The quantization condition for interacting energy eigenvalues of the two-nucleon system in a finite cubic volume is derived in connection to the nucleon-nucleon scattering amplitudes. This condition is derived using an auxiliary (dimer) field formalism that is generalized to arbitrary partial waves in the context of nonrelativistic effective field theory. The quantization condition presented gives access to the scattering parameters of the two-nucleon systems with arbitrary parity, spin, isospin, angular momentum and center-of-mass motion, from a lattice QCD calculation of the energy eigenvalues. In particular, as it includes all noncentral interactions, such as the two-nucleon tensor force, it makes explicit the dependence of the mixing parameters of nucleon-nucleon systems calculated from lattice QCD when there is a physical mixing among different partial waves, e.g. S-D partial wave mixing in the deuteron channel.
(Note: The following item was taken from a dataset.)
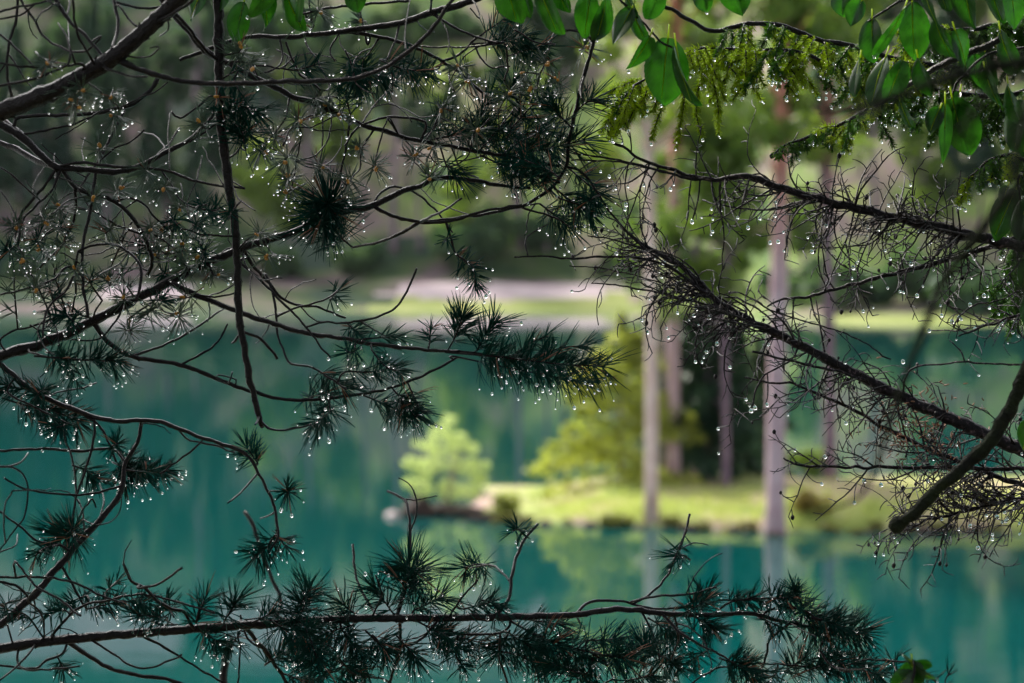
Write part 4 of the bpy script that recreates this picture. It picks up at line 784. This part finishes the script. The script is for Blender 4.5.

We provide explicit relations among scattering parameters and their corresponding point group symmetry class eigenenergies with orbital angular momentum l <= 3, and for center-of-mass boost vectors of the form 2 pi/L(2n(1), 2n(2), 2n(3)), 2 pi/L(2n(1), 2n(2), 2n(3) + 1) and 2 pi/L(2n(1) + 1, 2n(2) + 1, 2n(3)). L denotes the special extent of the cubic volume and n(1), n(2), n(3) are integers. Our results are valid below inelastic thresholds up to exponential volume corrections that are governed by the pion mass.